WRITTEN PROBLEM:
Your task is to retype the lines from the opening of the material through the line that includes "4.6, .12)).build('chassis', M_black, tr)". Do not copy the pictures.

PROVIDED MATERIAL:
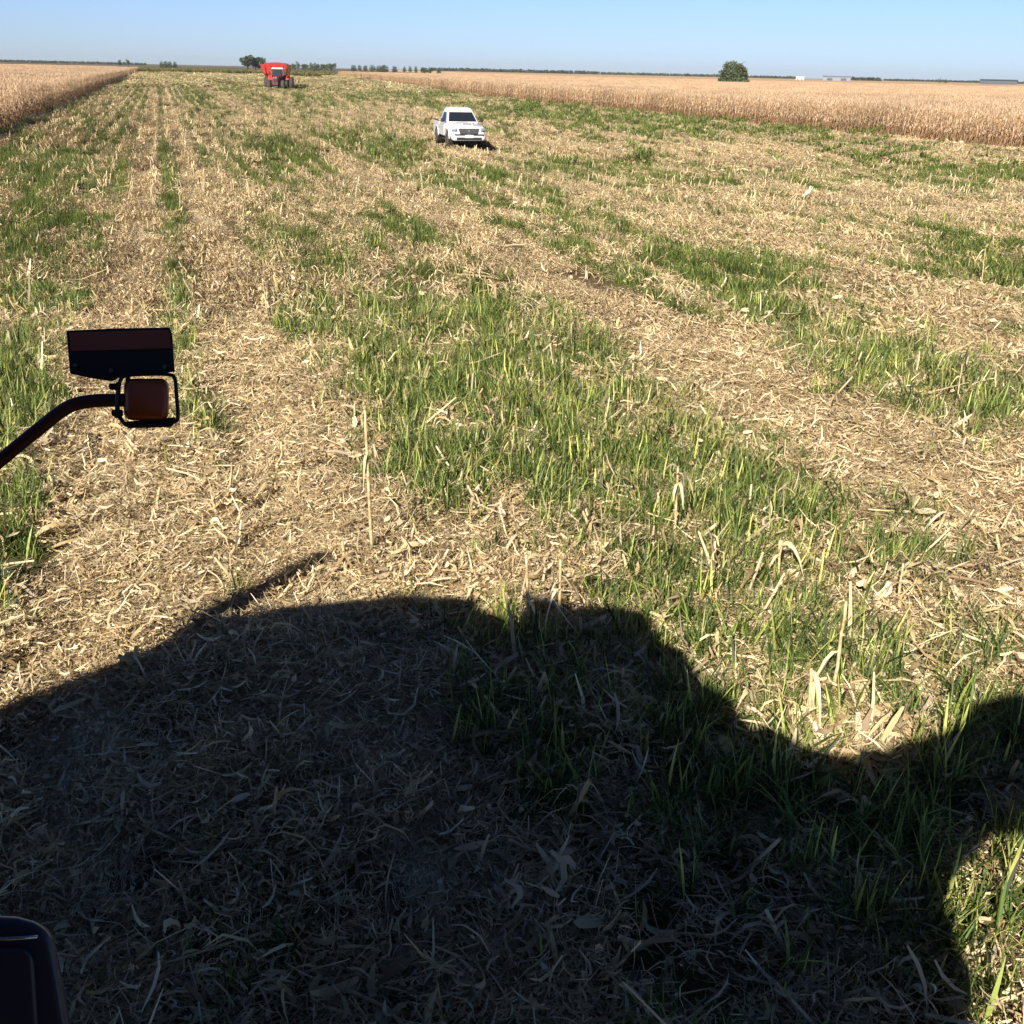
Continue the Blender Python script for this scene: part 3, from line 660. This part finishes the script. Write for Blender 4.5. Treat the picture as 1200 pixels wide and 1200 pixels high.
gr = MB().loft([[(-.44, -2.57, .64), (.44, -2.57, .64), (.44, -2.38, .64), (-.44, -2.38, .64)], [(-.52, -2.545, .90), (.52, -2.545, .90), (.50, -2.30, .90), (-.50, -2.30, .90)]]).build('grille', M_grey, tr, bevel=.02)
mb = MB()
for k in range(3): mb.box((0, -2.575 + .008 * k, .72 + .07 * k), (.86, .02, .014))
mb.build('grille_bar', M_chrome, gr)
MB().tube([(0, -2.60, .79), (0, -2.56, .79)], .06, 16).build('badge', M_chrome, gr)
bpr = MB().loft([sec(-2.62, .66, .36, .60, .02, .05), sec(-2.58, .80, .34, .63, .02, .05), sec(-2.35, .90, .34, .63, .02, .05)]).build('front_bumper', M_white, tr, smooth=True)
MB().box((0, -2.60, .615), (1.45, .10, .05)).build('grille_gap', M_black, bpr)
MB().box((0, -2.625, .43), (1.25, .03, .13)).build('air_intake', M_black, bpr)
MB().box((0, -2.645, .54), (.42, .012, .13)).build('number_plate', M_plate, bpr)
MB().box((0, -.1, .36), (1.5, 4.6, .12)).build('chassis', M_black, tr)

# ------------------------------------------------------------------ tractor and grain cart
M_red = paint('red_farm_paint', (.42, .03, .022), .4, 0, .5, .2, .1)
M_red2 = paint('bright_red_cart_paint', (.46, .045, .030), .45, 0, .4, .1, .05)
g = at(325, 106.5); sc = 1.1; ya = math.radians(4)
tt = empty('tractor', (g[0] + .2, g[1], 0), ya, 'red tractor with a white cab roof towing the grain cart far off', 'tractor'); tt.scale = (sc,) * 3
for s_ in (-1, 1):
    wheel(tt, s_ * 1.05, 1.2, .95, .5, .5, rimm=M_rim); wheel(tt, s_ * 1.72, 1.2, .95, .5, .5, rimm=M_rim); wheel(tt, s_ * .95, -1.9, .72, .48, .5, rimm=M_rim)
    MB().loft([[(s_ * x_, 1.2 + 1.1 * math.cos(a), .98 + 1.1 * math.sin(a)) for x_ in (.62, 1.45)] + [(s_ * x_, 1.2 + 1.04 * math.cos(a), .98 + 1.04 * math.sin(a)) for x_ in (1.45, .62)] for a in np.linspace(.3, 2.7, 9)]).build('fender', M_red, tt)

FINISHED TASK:
Continue the Blender Python script for this scene: part 3, from line 660. This part finishes the script. Write for Blender 4.5. Treat the picture as 1200 pixels wide and 1200 pixels high.
gr = MB().loft([[(-.44, -2.57, .64), (.44, -2.57, .64), (.44, -2.38, .64), (-.44, -2.38, .64)], [(-.52, -2.545, .90), (.52, -2.545, .90), (.50, -2.30, .90), (-.50, -2.30, .90)]]).build('grille', M_grey, tr, bevel=.02)
mb = MB()
for k in range(3): mb.box((0, -2.575 + .008 * k, .72 + .07 * k), (.86, .02, .014))
mb.build('grille_bar', M_chrome, gr)
MB().tube([(0, -2.60, .79), (0, -2.56, .79)], .06, 16).build('badge', M_chrome, gr)
bpr = MB().loft([sec(-2.62, .66, .36, .60, .02, .05), sec(-2.58, .80, .34, .63, .02, .05), sec(-2.35, .90, .34, .63, .02, .05)]).build('front_bumper', M_white, tr, smooth=True)
MB().box((0, -2.60, .615), (1.45, .10, .05)).build('grille_gap', M_black, bpr)
MB().box((0, -2.625, .43), (1.25, .03, .13)).build('air_intake', M_black, bpr)
MB().box((0, -2.645, .54), (.42, .012, .13)).build('number_plate', M_plate, bpr)
MB().box((0, -.1, .36), (1.5, 4.6, .12)).build('chassis', M_black, tr)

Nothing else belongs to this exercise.